Garlic Chives with Pork (Cang Ying Tou)

3 tablespoons oil, divided
10 ounces ground pork (or ground chicken, turkey, or beef)
2 teaspoons Shaoxing wine
2 tablespoons light soy sauce, divided
1/4 teaspoon sugar
1/2 tablespoon finely chopped ginger
1 tablespoon finely chopped garlic
1/4 cup (35 grams) fermented black beans, rinsed and drained
1/2 cup finely diced fresh red long hot peppers (or red bell peppers)
12 ounces garlic chives, cut into ?-inch pieces
1/2 teaspoon sesame oil

Preheat your wok over high heat until it starts to smoke slightly. Turn down the heat, and let the wok cool down a bit before adding 1 tablespoon of the oil. (This step of superheating the wok before adding oil prevents the meat from sticking to the wok. This method works well for pan-frying anything–fish included.)

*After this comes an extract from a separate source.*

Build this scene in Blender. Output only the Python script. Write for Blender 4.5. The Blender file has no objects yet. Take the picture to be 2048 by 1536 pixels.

Once the oil is heated, turn the heat down to medium, and add the ground pork. Cook it until the meat is lightly browned. Add in the Shaoxing wine, 1/2 tablespoon light soy sauce, and the sugar. Mix well, turn off the heat, and transfer the cooked meat to a bowl.

Now turn the heat down to low, and add the last 2 tablespoons of oil and the ginger. Cook it for a minute, then add the garlic and fermented black beans. Cook everything for a minute or two, taking care to avoid burning.

Next, add peppers, and turn the heat up to high. Stir fry everything together, and let it cook for a minute uncovered. Then, add in the cooked pork and garlic chives (if you use scapes, you will need to extend the cooking time at the end for 1-2 minutes with the wok lid on) and stir-fry.

Now it’s time to add in the remaining light soy sauce (1½ tablespoons) and the sesame oil. Stir-fry to combine. At this point, you can salt to taste, but the fermented black beans are quite salt. But be fast about it, because the garlic chives cook quickly.

Transfer to a dish and serve with steamed rice.